New Delhi: The economic growth is likely to fall to a three-year low of 6.9 percent in 2011-12, mainly due to sharp slowdown in manufacturing, agriculture and mining sectors, against 8.4 percent expansion in the last fiscal.

Agriculture and allied activities are likely to grow at 2.5 percent in 2011-12, compared to a robust growth of 7 percent in 2010-11, according to the Advanced Estimates released today by the Central Statistical Organisation (CSO).

Manufacturing growth is also expected to drop down to 3.9 percent in this fiscal from 7.6 percent last year.

The CSO's GDP growth projection is a tad lower than the 7 percent forecast made by the Reserve Bank of India in its quarterly monetary policy review last month.

In its mid-year Economic Review, the government had also pegged growth at around 7.5 percent.

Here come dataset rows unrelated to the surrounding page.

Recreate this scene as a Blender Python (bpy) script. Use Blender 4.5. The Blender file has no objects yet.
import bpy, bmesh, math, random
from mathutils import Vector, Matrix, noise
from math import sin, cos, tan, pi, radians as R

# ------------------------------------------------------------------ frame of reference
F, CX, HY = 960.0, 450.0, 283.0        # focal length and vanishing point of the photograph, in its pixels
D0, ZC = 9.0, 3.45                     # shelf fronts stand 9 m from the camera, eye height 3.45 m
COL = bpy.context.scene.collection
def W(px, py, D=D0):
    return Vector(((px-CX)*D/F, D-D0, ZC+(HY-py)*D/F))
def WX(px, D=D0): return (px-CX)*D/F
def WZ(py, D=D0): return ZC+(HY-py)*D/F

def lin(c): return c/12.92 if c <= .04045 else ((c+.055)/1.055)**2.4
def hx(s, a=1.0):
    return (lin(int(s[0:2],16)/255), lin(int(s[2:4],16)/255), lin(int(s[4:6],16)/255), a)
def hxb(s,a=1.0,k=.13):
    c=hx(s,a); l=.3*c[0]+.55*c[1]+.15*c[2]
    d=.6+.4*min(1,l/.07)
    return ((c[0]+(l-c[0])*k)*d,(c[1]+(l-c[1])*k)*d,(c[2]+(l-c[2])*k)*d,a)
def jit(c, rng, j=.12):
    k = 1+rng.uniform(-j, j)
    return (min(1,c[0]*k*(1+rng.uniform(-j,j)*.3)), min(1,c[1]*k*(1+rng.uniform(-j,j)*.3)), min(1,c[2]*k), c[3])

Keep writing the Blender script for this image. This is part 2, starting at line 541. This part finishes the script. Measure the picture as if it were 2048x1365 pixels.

The current estimate is a sharply lower than the 9 percent growth projection for 2011-12 made by the government in its pre-Budget survey in February last year.

The latest GDP growth estimate of 6.9 percent for the entire fiscal means that the pace of economic expansion slowed in the second half of 2011-12, given that GDP growth in the April-September, 2011, period stood at 7.3 percent.

According to the advance estimates, mining and quarrying is likely to witness a decline of 2.2 percent, compared to a growth of 5 percent a year ago.

Growth in construction is also likely to slip to 4.8 percent in 2011-12, against an 8 percent in 2010-11.

Furthermore, the finance, insurance, real estate and business services sectors are likely to grow by 9.1 percent this fiscal, against 10.4 percent last fiscal.